GIVEN PROBLEM:
Quote the full listing word for word.

DATASET EXCERPT:
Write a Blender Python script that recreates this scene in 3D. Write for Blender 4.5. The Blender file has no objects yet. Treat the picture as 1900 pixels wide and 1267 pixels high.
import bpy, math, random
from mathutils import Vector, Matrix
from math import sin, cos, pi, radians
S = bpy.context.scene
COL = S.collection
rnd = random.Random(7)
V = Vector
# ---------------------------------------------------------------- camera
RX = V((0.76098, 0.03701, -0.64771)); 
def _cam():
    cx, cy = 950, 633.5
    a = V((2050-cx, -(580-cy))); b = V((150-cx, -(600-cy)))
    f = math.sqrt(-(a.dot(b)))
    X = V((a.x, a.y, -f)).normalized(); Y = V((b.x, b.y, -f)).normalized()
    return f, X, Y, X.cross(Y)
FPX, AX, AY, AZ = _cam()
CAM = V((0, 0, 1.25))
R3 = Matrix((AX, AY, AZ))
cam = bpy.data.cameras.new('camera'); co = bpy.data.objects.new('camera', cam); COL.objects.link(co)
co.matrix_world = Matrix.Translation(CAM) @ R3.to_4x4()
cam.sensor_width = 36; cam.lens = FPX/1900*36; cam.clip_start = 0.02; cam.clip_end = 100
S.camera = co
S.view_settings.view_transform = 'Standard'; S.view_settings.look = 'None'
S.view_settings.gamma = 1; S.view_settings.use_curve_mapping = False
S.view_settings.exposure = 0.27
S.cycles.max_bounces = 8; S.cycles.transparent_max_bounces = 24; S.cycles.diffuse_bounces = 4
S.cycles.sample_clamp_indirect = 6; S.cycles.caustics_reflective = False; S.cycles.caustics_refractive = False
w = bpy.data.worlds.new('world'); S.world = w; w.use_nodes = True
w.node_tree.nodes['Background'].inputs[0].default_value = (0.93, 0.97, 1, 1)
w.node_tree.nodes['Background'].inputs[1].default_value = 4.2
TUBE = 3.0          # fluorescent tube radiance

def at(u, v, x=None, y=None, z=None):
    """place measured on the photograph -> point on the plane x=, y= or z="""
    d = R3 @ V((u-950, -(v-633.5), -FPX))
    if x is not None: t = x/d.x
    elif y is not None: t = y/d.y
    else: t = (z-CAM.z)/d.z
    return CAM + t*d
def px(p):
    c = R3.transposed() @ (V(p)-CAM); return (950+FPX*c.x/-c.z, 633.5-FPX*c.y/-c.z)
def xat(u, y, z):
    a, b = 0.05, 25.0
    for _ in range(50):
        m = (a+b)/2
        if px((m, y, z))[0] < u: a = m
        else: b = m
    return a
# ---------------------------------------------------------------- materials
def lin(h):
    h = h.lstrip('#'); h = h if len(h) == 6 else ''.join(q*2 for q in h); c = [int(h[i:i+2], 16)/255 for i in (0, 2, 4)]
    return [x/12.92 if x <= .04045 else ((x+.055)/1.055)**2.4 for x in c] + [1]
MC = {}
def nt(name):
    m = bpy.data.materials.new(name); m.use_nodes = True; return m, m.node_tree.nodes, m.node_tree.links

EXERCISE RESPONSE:
Write a Blender Python script that recreates this scene in 3D. Write for Blender 4.5. The Blender file has no objects yet. Treat the picture as 1900 pixels wide and 1267 pixels high.
import bpy, math, random
from mathutils import Vector, Matrix
from math import sin, cos, pi, radians
S = bpy.context.scene
COL = S.collection
rnd = random.Random(7)
V = Vector
# ---------------------------------------------------------------- camera
RX = V((0.76098, 0.03701, -0.64771)); 
def _cam():
    cx, cy = 950, 633.5
    a = V((2050-cx, -(580-cy))); b = V((150-cx, -(600-cy)))
    f = math.sqrt(-(a.dot(b)))
    X = V((a.x, a.y, -f)).normalized(); Y = V((b.x, b.y, -f)).normalized()
    return f, X, Y, X.cross(Y)
FPX, AX, AY, AZ = _cam()
CAM = V((0, 0, 1.25))
R3 = Matrix((AX, AY, AZ))
cam = bpy.data.cameras.new('camera'); co = bpy.data.objects.new('camera', cam); COL.objects.link(co)
co.matrix_world = Matrix.Translation(CAM) @ R3.to_4x4()
cam.sensor_width = 36; cam.lens = FPX/1900*36; cam.clip_start = 0.02; cam.clip_end = 100
S.camera = co
S.view_settings.view_transform = 'Standard'; S.view_settings.look = 'None'
S.view_settings.gamma = 1; S.view_settings.use_curve_mapping = False
S.view_settings.exposure = 0.27
S.cycles.max_bounces = 8; S.cycles.transparent_max_bounces = 24; S.cycles.diffuse_bounces = 4
S.cycles.sample_clamp_indirect = 6; S.cycles.caustics_reflective = False; S.cycles.caustics_refractive = False
w = bpy.data.worlds.new('world'); S.world = w; w.use_nodes = True
w.node_tree.nodes['Background'].inputs[0].default_value = (0.93, 0.97, 1, 1)
w.node_tree.nodes['Background'].inputs[1].default_value = 4.2
TUBE = 3.0          # fluorescent tube radiance

def at(u, v, x=None, y=None, z=None):
    """place measured on the photograph -> point on the plane x=, y= or z="""
    d = R3 @ V((u-950, -(v-633.5), -FPX))
    if x is not None: t = x/d.x
    elif y is not None: t = y/d.y
    else: t = (z-CAM.z)/d.z
    return CAM + t*d
def px(p):
    c = R3.transposed() @ (V(p)-CAM); return (950+FPX*c.x/-c.z, 633.5-FPX*c.y/-c.z)
def xat(u, y, z):
    a, b = 0.05, 25.0
    for _ in range(50):
        m = (a+b)/2
        if px((m, y, z))[0] < u: a = m
        else: b = m
    return a
# ---------------------------------------------------------------- materials
def lin(h):
    h = h.lstrip('#'); h = h if len(h) == 6 else ''.join(q*2 for q in h); c = [int(h[i:i+2], 16)/255 for i in (0, 2, 4)]
    return [x/12.92 if x <= .04045 else ((x+.055)/1.055)**2.4 for x in c] + [1]
MC = {}
def nt(name):
    m = bpy.data.materials.new(name); m.use_nodes = True; return m, m.node_tree.nodes, m.node_tree.links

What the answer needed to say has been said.